Maybe provisions would have been made to cut a road which would have allowed Bermudians to travel back and forth to the West End of the island by road but, even so, we would have been talking about a vastly different Bermuda from the one we know today.
The island's political elite was well aware of the ramifications of a Warwick/Southampton American base on the island's post-World War Two future. It was almost impossible to imagine the tourism industry rebounding without the Shore Shore beaches and with the presence of a huge American base in the centre of the island.
In the event, some behind-the-scenes negotiations involving a delegation of Bermudian politicians who flew to London at the 11th hour resulted in the Americans changing their initial plans and opting to build their major base at the East End, primarily in St. David's and on reclaimed land in Castle Harbour.

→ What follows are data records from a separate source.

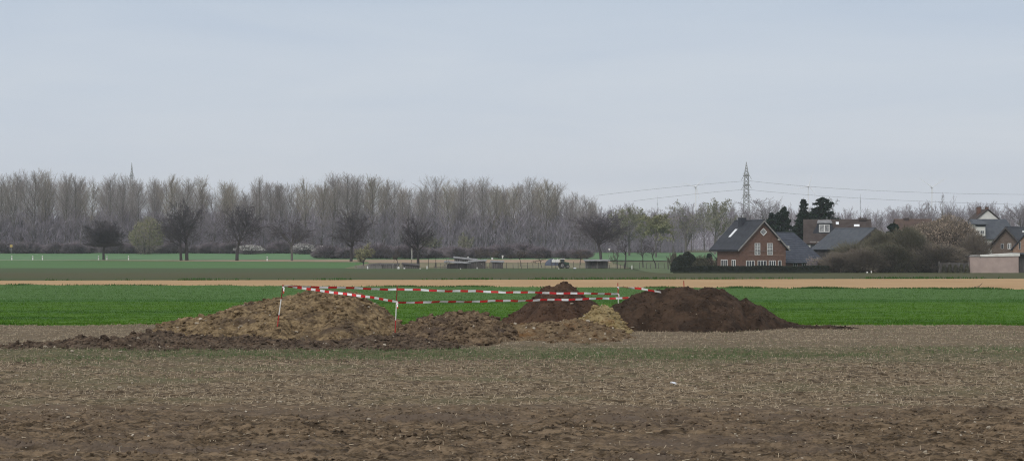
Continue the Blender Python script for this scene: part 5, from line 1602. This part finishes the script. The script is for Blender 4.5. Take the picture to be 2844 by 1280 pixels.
for (px, yt, lab) in [(1165 + 25, 706, 'thin dark stake right of the slim dark tree'), (1142, 708, 'thin dark stake left of the slim dark tree'), (1210, 708, 'thin dark stake left of the tin roofed cluster'), (1083 + 80, 0, None)]:
    if lab:
        mb = MB(); mb.tubes([(0, 0, 0)], [(.05, 0, ZA(yt, 375))], .06, .045, 7)
        tag(mb.build('garden_stake', M['wood_dark'], loc=base(px, 375)), lab, 'stake')
mb = MB(); mb.tubes([(0, 0, 0)], [(-.1, 0, ZA(725, 352))], .11, .09, 8)
tag(mb.build('wooden_post', M['wood_dark'], loc=base(1856, 352)), 'stout dark wooden post beside the dark round bush', 'post')
for (px, d, lab) in [(1755, 354, 'short white marker post right of the crooked dark tree'),]:
    mb = MB(); mb.box(-.08, .08, -.05, .05, 0, .75); tag(mb.build('marker_post', M['white'], loc=base(px, d)), lab, 'post')

# roadside delineator posts
DEL = [(33, 712, 'leftmost white roadside post on the green field'), (91, 713, 'second white roadside post from the left'), (118, 714, 'third white roadside post from the left'), (274, 718, 'white roadside post just left of the leftmost dark tree'), (297, 717, 'white roadside post just right of the leftmost dark tree'), (357, 718, 'white roadside post between leftmost tree and the tall pair'), (742, 727, 'white roadside post right of the egg shaped tree')]
for px, py, lab in DEL:
    d = 462 if px < 700 else 452
    root = thing('delineator_post', lab, 'post', (WX(px, d), d, float(gz(d))), 0, 'white roadside posts')
    mb = MB(); mb.prism([(-.13, -.07), (.13, -.07), (.09, .08), (-.09, .08)], 2, 0, .62); mb.build('post_foot', M['white'], root)
    mb = MB(); mb.prism([(-.125, -.068), (.125, -.068), (.088, .078), (-.088, .078)], 2, .622, .80); mb.build('black_band', M['black'], root)
    mb = MB(); mb.prism([(-.12, -.066), (.12, -.066), (.085, .076), (-.085, .076)], 2, .802, 1.08); mb.build('post_head', M['white'], root)

# ------------------------------------------------------------------ pylons, wires, turbines
def make_pylon(label, px, d, ytop):
    k = d / F
    root = thing('power_pylon', label, 'pylon', (WX(px, d), d, float(gz(d))), R(0), 'lattice power pylons')
    H = ZY(ytop, d) - float(gz(d))
    z_arm = [H * .845, H * .735, H * .62]
    def hw(z):
        return np.interp(z, [0, H * .5, H * .845, H], [2.6, 1.5, 1.15, .06])
    zs = list(np.linspace(0, H * .5, 6)) + list(np.linspace(H * .5, H * .845, 9))[1:] + list(np.linspace(H * .845, H, 6))[1:]
    P0, P1 = [], []
    for a, b in zip(zs[:-1], zs[1:]):
        wa, wb = hw(a), hw(b)
        c = [(-1, -1), (1, -1), (1, 1), (-1, 1)]
        for i in range(4):
            s, t = c[i], c[(i + 1) % 4]
            P0.append((s[0] * wa, s[1] * wa, a)); P1.append((s[0] * wb, s[1] * wb, b))
            P0.append((s[0] * wa, s[1] * wa, a)); P1.append((t[0] * wb, t[1] * wb, b))
            P0.append((t[0] * wa, t[1] * wa, a)); P1.append((s[0] * wb, s[1] * wb, b))
    mb = MB(); mb.tubes(P0, P1, .11, .11, 4); mb.build('lattice_tower', M['steel'], root)
    for z in z_arm:
        w_ = hw(z); P0, P1 = [], []
        for s in (-1, 1):
            for q in (-1, 1):
                P0.append((q * w_ * 1.5, s * w_, z)); P1.append((q * .4, s * 8, z))
                P0.append((q * w_, s * w_, z + 1.6)); P1.append((q * .4, s * 8, z + .1))
                for f in (.3, .6): P0.append((-w_ * 1.5 * (1 - f), s * (w_ + (8 - w_) * f), z)); P1.append((w_ * 1.5 * (1 - f), s * (w_ + (8 - w_) * f), z))
        for q in (-1, 1): P0.append((-w_ * 1.6, q * w_, z)); P1.append((w_ * 1.6, q * w_, z))
        P0.append((-w_ * 1.6, 0, z)); P1.append((w_ * 1.6, 0, z))
        mb = MB(); mb.tubes(P0, P1, .13, .11, 4); arm = mb.build('crossarm', M['steel'], root)
        mb = MB()
        for q in (-1.8, 1.8):
            for s in (-7.6, 7.6):
                mb.tubes([(q * .3, s, z)], [(q, s, z - 2.2)], .12, .12, 6)
        mb.build('insulator', M['trim'], arm)
    return root


DP = 1000
py1 = make_pylon('steel lattice pylon rising behind the trees left of the brick house', 2073, DP, 450)
py2 = dup(py1, base(366, 990), 0, (.55, .55, (ZY(452, 990) - float(gz(990))) / (ZY(450, 1000) - float(gz(1000)))), 'steel lattice pylon tip showing above the poplars on the left')
dup(py1, base(1826, 3800), 0, (.6, .6, 2.3), 'tiny faint pylon far behind, left of the near pylon')
dup(py1, base(2390, 3800), 0, (.6, .6, 2.4), 'tiny faint pylon far behind the village roofs')


def wire(label, pts, r=.06):
    pts = np.array(pts, float)
    tt_ = np.linspace(0, 1, len(pts)); tq = np.linspace(0, 1, 60)
    # quadratic through three points (span sag)
    P = np.stack([np.polyval(np.polyfit(tt_, pts[:, i], min(2, len(pts) - 1)), tq) for i in range(3)], 1)
    o = MB().tubes(P[:-1], P[1:], r, r, 5).build('power_line', M['wire'])
    return tag(o, label, 'power line', 'power lines hung from the pylon')


wire('upper power line running left from the pylon', [W(2069, 503, DP - 7.6), W(1860, 521, DP - 7.6), W(1655, 543.5, DP - 7.6)])
wire('lower power line running left from the pylon', [W(2067, 527, DP + 7.6), W(1950, 537, DP + 7.6), W(1760, 558, DP + 7.6)])
wire('upper power line running right from the pylon', [W(2077, 502, DP - 7.6), W(2440, 530, DP - 7.6), W(2900, 540.5, DP - 7.6)])
wire('lower power line running right from the pylon', [W(2079, 527, DP + 7.6), W(2430, 553, DP + 7.6), W(2900, 570, DP + 7.6)])


def turbine(label, px, py, d, angs, blade_px):
    k = d / F; root = thing('wind_turbine', label, 'wind turbine', base(px, d), 0, 'distant wind turbines')
    z = ZY(py, d) - float(gz(d)); Lb = blade_px * k
    mb = MB(); mb.tubes([(0, 0, 0)], [(0, 0, z)], 1.5, .95, 14); mb.build('tower', M['turbine'], root)
    mb = MB(); mb.tubes([(0, -4, z), (0, 3, z)], [(0, 3, z), (0, 6, z)], [1.7, 1.9], [1.9, 1.0], 10); mb.build('nacelle', M['turbine'], root)
    mb = MB(); mb.tubes([(0, -6.5, z)], [(0, -4, z)], .5, 1.6, 10); hub = mb.build('hub', M['turbine'], root)
    for a in angs:
        a = R(a); v = np.array([math.cos(a), 0, math.sin(a)]); s = np.array([-math.sin(a), 0, math.cos(a)])
        pr = [(0, .7, .7), (.12, 1.5, .6), (.3, 1.2, .35), (.7, .75, .2), (1, .2, .06)]
        vv, fs = [], []
        for i, (t, w_, th_) in enumerate(pr):
            c = v * t * Lb + np.array([0, -5, z])
            vv += [c - s * w_ * .3, c + np.array([0, -th_, 0]), c + s * w_ * .8, c + np.array([0, th_, 0])]
            if i:
                o = (i - 1) * 4
                for q in range(4): fs.append((o + q, o + (q + 1) % 4, o + 4 + (q + 1) % 4, o + 4 + q))
        fs.append((16, 17, 18, 19))
        mb = MB(); mb.add(vv, fs); mb.build('blade', M['turbine'], root)
    return root


turbine('faint white wind turbine left of the pylon', 1932, 519, 2900, (46, 163, 283), 43)
turbine('faint white wind turbine right of the pylon above the conifers', 2245, 517, 3000, (73, 193, 308), 46)
turbine('faint white wind turbine farthest right above the village', 2588, 520, 3100, (146, 33, 268), 50)

# ------------------------------------------------------------------ bird
brd = MB()
P = np.array([(-.20, 0, -.02), (-.12, 0, 0), (0, 0, .01), (.10, 0, .005), (.17, 0, .02), (.23, 0, .015)])
rad = np.array([.025, .03, .05, .045, .028, .006])
brd.tubes(P[:-1], P[1:], rad[:-1], rad[1:], 8)
for pts in ([(-.05, -.02, .02), (.08, -.02, .03), (.20, -.22, .13), (.33, -.42, .24), (.20, -.36, .18), (.02, -.2, .09)], [(-.05, .02, .02), (.08, .02, .03), (.17, .2, .09), (.28, .42, .14), (.14, .36, .10), (0, .2, .06)]):
    c = np.array(pts); n_ = len(c); v = np.vstack([c + (0, 0, .006), c - (0, 0, .006)])
    brd.add(v, [tuple(range(n_)), tuple(range(2 * n_ - 1, n_ - 1, -1))] + [(i, (i + 1) % n_, (i + 1) % n_ + n_, i + n_) for i in range(n_)])
brd.add([(-.19, -.02, -.01), (-.32, -.06, -.03), (-.33, .06, -.03), (-.19, .02, -.01), (-.19, -.02, -.02), (-.32, -.06, -.036), (-.33, .06, -.036), (-.19, .02, -.02)], [(0, 1, 2, 3), (7, 6, 5, 4), (0, 4, 5, 1), (1, 5, 6, 2), (2, 6, 7, 3)])
o = brd.build('bird', M['black'], loc=W(2719, 795, 112)); o.rotation_euler = (R(-22), 0, R(80)); o.scale = (.8, .7, .5)
tag(o, 'black bird flying low over the tan field', 'bird')

# ------------------------------------------------------------------ haze
hz = MB(); hz.box(-2000, 2000, -120, 4600, -3, 175)
hm = bpy.data.materials.new('haze_air'); hm.use_nodes = True
n_ = hm.node_tree.nodes
for q in list(n_):
    if q.type == 'BSDF_PRINCIPLED': n_.remove(q)
vol = n_.new('ShaderNodeVolumePrincipled'); vol.inputs['Color'].default_value = (.86, .91, 1.0, 1); vol.inputs['Density'].default_value = .00016; vol.inputs['Anisotropy'].default_value = .2
hm.node_tree.links.new(vol.outputs[0], n_['Material Output'].inputs['Volume'])
tag(hz.build('haze', hm), 'thin pale spring haze over the fields', None, kind='stuff')
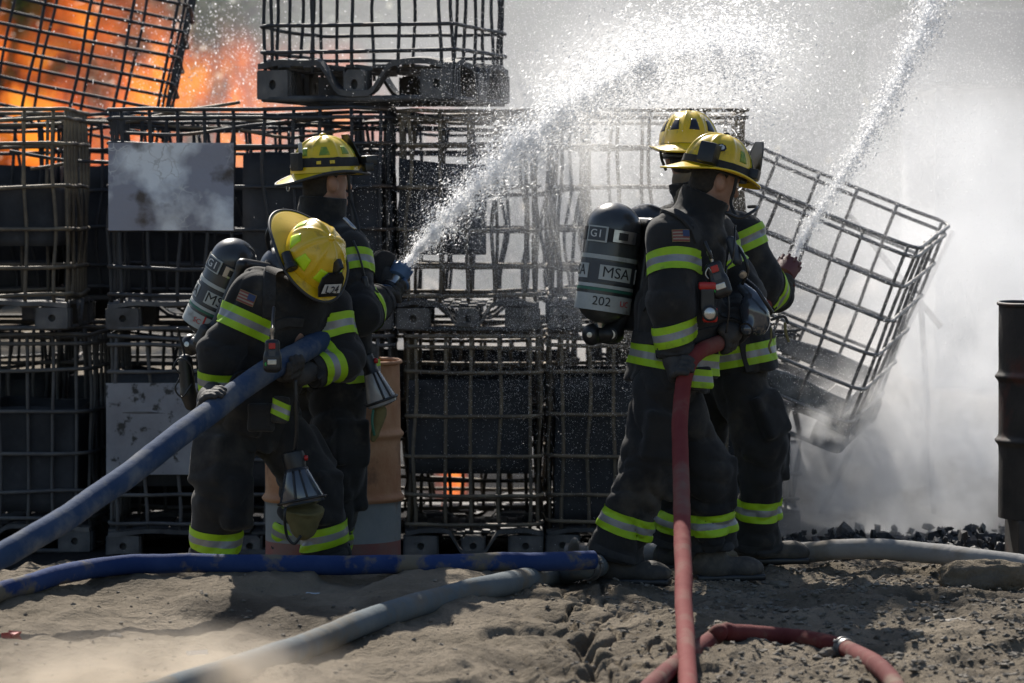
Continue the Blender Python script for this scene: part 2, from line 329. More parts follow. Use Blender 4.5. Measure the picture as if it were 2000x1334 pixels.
def plate_material():
    m = bpy.data.materials.new('scorched_plate'); m.use_nodes = True; nt = m.node_tree; N = nt.nodes; L = nt.links; b = N['Principled BSDF']
    tc = N.new('ShaderNodeTexCoord'); src = tc.outputs['Object']
    def noise(sc, d=6): n = N.new('ShaderNodeTexNoise'); n.inputs['Scale'].default_value = sc; n.inputs['Detail'].default_value = d; L.new(src, n.inputs['Vector']); return n.outputs[0]
    def mr(x, a, b_): r = N.new('ShaderNodeMapRange'); r.inputs[1].default_value = a; r.inputs[2].default_value = b_; L.new(x, r.inputs[0]); return r.outputs[0]
    def mix(f, a, c): x = N.new('ShaderNodeMix'); x.data_type = 'RGBA'; L.new(f, x.inputs[0])
    def mix(f, a, c):
        x = N.new('ShaderNodeMix'); x.data_type = 'RGBA'; L.new(f, x.inputs[0])
        if isinstance(a, tuple): x.inputs[6].default_value = (*a, 1)
        else: L.new(a, x.inputs[6])
        if isinstance(c, tuple): x.inputs[7].default_value = (*c, 1)
        else: L.new(c, x.inputs[7])
        return x.outputs[2]
    col = mix(mr(noise(2.6), 0.45, 0.54), (0.82, 0.84, 0.86), (0.30, 0.30, 0.35))
    col = mix(mr(noise(5.5), 0.57, 0.68), col, (0.085, 0.065, 0.055))
    v = N.new('ShaderNodeTexVoronoi'); v.feature = 'DISTANCE_TO_EDGE'; v.inputs['Scale'].default_value = 16; dn = N.new('ShaderNodeTexNoise'); dn.inputs['Scale'].default_value = 9; dn.inputs['Detail'].default_value = 4; L.new(src, dn.inputs['Vector']); va = N.new('ShaderNodeVectorMath'); va.operation = 'MULTIPLY_ADD'; va.inputs[1].default_value = (0.14, 0.14, 0.14); L.new(dn.outputs['Color'], va.inputs[0]); L.new(src, va.inputs[2]); L.new(va.outputs[0], v.inputs['Vector'])
    inv = N.new('ShaderNodeMath'); inv.operation = 'LESS_THAN'; inv.inputs[1].default_value = 0.035; L.new(v.outputs[0], inv.inputs[0])
    msk = N.new('ShaderNodeMath'); msk.operation = 'MULTIPLY'; L.new(inv.outputs[0], msk.inputs[0]); L.new(mr(noise(4.1), 0.52, 0.6), msk.inputs[1])
    col = mix(msk.outputs[0], col, (0.6, 0.6, 0.6))
    L.new(col, b.inputs['Base Color']); b.inputs['Roughness'].default_value = 0.45; b.inputs['Metallic'].default_value = 0.1
    bp = N.new('ShaderNodeBump'); bp.inputs['Strength'].default_value = 0.3; bp.inputs['Distance'].default_value = 0.01; L.new(noise(25), bp.inputs['Height']); L.new(bp.outputs[0], b.inputs['Normal'])
    return m
M_plate = plate_material()
M_plate2 = mat('soot_plate', (0.34, 0.35, 0.37), (0.22, 0.22, 0.24), scale=3, rough=0.5, c3=(0.03, 0.03, 0.03), scale3=16, lo3=0.56, hi3=0.64, bump=0.3, bscale=30)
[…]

It is interesting to speculate on whether the British and Americans would have agreed to such a last-minute compromise if the Bermudian population had been all black. Bermuda had a significant white minority even during those times. The political leadership in 1940s Bermuda was, in fact, a white political leadership, with Bermuda's black majority having little political representation.
The reason I can speculate as to the racial context surrounding the creation of an American base in Bermuda and the British role in bringing that about is because the British have made other agreements with the Americans involving their Overseas Territories where the outcomes have not been as favourable in terms of the impacts on the people living there ? people who, in most cases, have been non-white.
I am thinking specifically about the sad fate of the people who used to live on the Indian Ocean Chagos Archipelago, which is today is known as Diego Garcia.
This was British-ruled territory along with Mauritius and the Seychelles. But when the other two territories got their Independence, the Chagos Archipelago was excluded ? for the Americans and the British had other plans for the territory which did not include the presence of the Chagos people, a small community of islanders who had lived there before the coming of the British and other European colonisers.
Americans wanted the area for a major military installation but did not want the presence of a native population. The way the British set about depopulating the islands was truly devious and underhanded. The island people used to make trips by ship to neighbouring Mauritius for goods and supplies but when the British put their plan into action, once they left the island on such journeys they were not allowed to return.
Soon the population was reduced to a small number who the British then forced onto ships that took them elsewhere ? whereupon the Americans were able to set up their base on an empty island chain.
The Chagos people have still not received justice from the British for this great crime of taking their homeland from them and they remain true victims of the Cold War.
Bermuda should have learned a lesson from its close Cold War call in nuclear brinkmanship. But we lived right through the Cold War without giving much thought at all to the fact that our country was little more than a trip-wire to alert US forces to the presence of Soviet submarines in the Western Atlantic.
From my point of view, no matter what benefits can be said to have accrued to Bermuda from the presence of American bases here, I do not believe the US has discharged its debt to us in full for involving us in a strategy that could well have resulted in our country being reduced to a simmering pile of irradiated ash.